1) The Everly Brothers. Two sensitive and talented songsters
who had their fair share of Problems,
Problems, Problems, what with both of them at one time addicted to speed
(yes, The Everleys; those two clean-cut, wholesome, All-American boys…junkies)
and also Don’s weakness for Ritalin (gets worse, dunnit?) which caused him to
cancel a UK tour part-way through and return to the States which led to their
eventual, acrimonious Bye, Bye Love parting;
you could say they were ripe for attack by the U.S. righteous right, and how
right you’d be. Long before all this kerfuffle they released a single, Wake Up Little Susie, an innocuous 3-minute
pop song about an innocent young couple who go out on a date to watch a movie,
fall asleep during the performance and, because they arrive home late, are
assumed to have spent the night together…what an evil little quote that is. At
one and the same time sleazy, titillating and holier-than-though in its
connotations…tailor-made for the zealots amongst us. As part of the promotion
events, they performed this ditty on the Ed Sullivan Show on this day in 1957:
so, 56 years ago, not a generation away, in many people’s lifetime (certainly
mine). The song caused a sensation amongst the good churchgoing people of America and was
banned in many states. Page 3 tits anyone?
2) You’d have thought South Africa had enough problems
back in 1966. Apartheid was in full swing, we were only six years past the
Sharpeville massacre, still 24 years from the release of Nelson Mandela, that ‘grubby little terrorist’ (I quote
Margaret Thatcher) and still 13 years from the Lancaster House Agreement; IMHO
the last thing they needed was Jesus. John Lennon was a strange beast, sort of
good cop/bad cop in much of what he did or purported to do. At the risk of
becoming boring about this, these are the clothes we dress our heroes in; in
the words of The Moody Blues, I’m Just a
Singer in a Rock and Roll Band. Trouble is, when you’re suited up to be
that famous everything you say and do is dissected and analysed by a prurient
press and detail-eager mac-men like…well, like me, in some respects. I find the
lives others live interesting; not in a creepy way, in a human way, it’s what
helps me develop characters and such for my novels so…; sorry to disappoint…and
no, I’m not comparing myself to Mr. Lennon… I was production manager on a great
show done by Volcano Theatre Company (VTC)
where they took a beautiful piece of prose writing and, in the way of our
world, dissected it until it became a parody of itself, just like we do with
Shakespeare, which is what the RSC have built their not immoderate fortune on.

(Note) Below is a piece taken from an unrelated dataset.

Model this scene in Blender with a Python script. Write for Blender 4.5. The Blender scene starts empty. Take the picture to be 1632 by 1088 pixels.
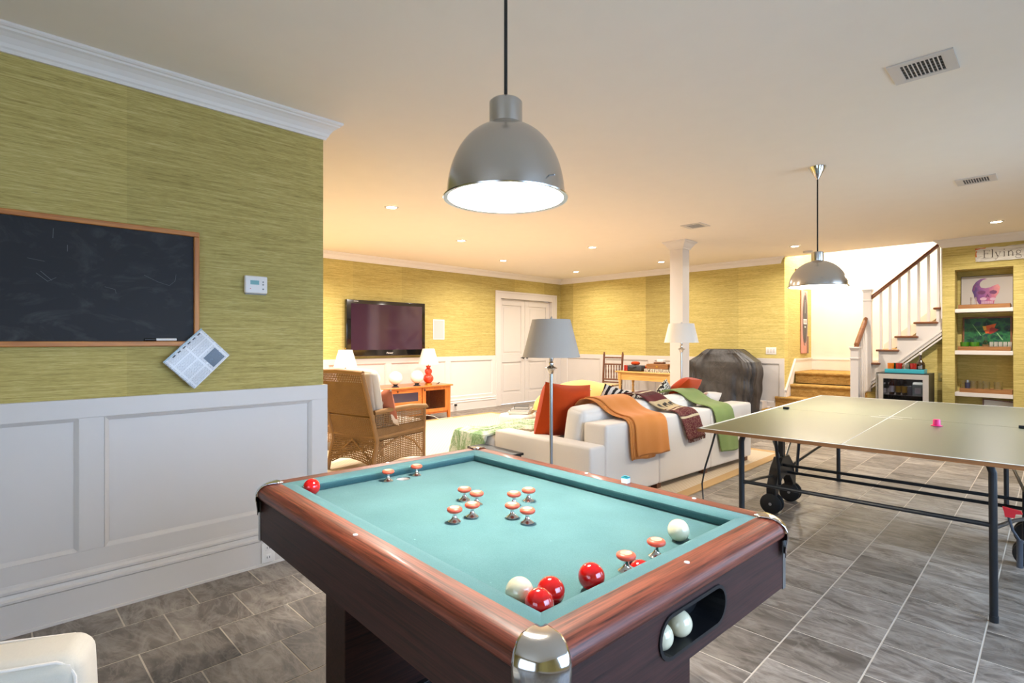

This dissection and explanation totally ruins the reading experience for anyone
who comes after (VTC took this to the ‘nth’ degree by actually carrying out an
autopsy on the book involving scalpels, intra-venous drip bags and cannulising
procedures, bone-saws, clamps, swabs, a full theatre gown and lights set
dressing and including claw hammers, six-inch nails and a cordless
angle-grinder: great theatre performed by a great theatre company…) sorry, off on
a tangent…
I’ve noted on several occasions how governments run scared of
youth culture, particularly pop/rock music, then try to befriend it and so
inoculate the populace against it by turning it from street to defeat before
discrediting it altogether as it drops from favour to be replaced by the next musical
event they feel the need to fuck over through their blinkered paranoia.
On this day in 1966, so just 37 years ago, after John Lennon
came out with his;
‘We’re bigger than
Jesus’
quote, the South African government banned all Beatles' music. Records were burned and those who continued to listen were imprisoned; did anyone else not get what Mr. Lennon was saying? You'd think the intellect of government would... Christ,
did they read that quote wrong or what?Oh, and the Elkie Brooks comment from 'Anonymous' : Yup, a top-drawer vocalist who's rendition of Gasoline Alley is required listening.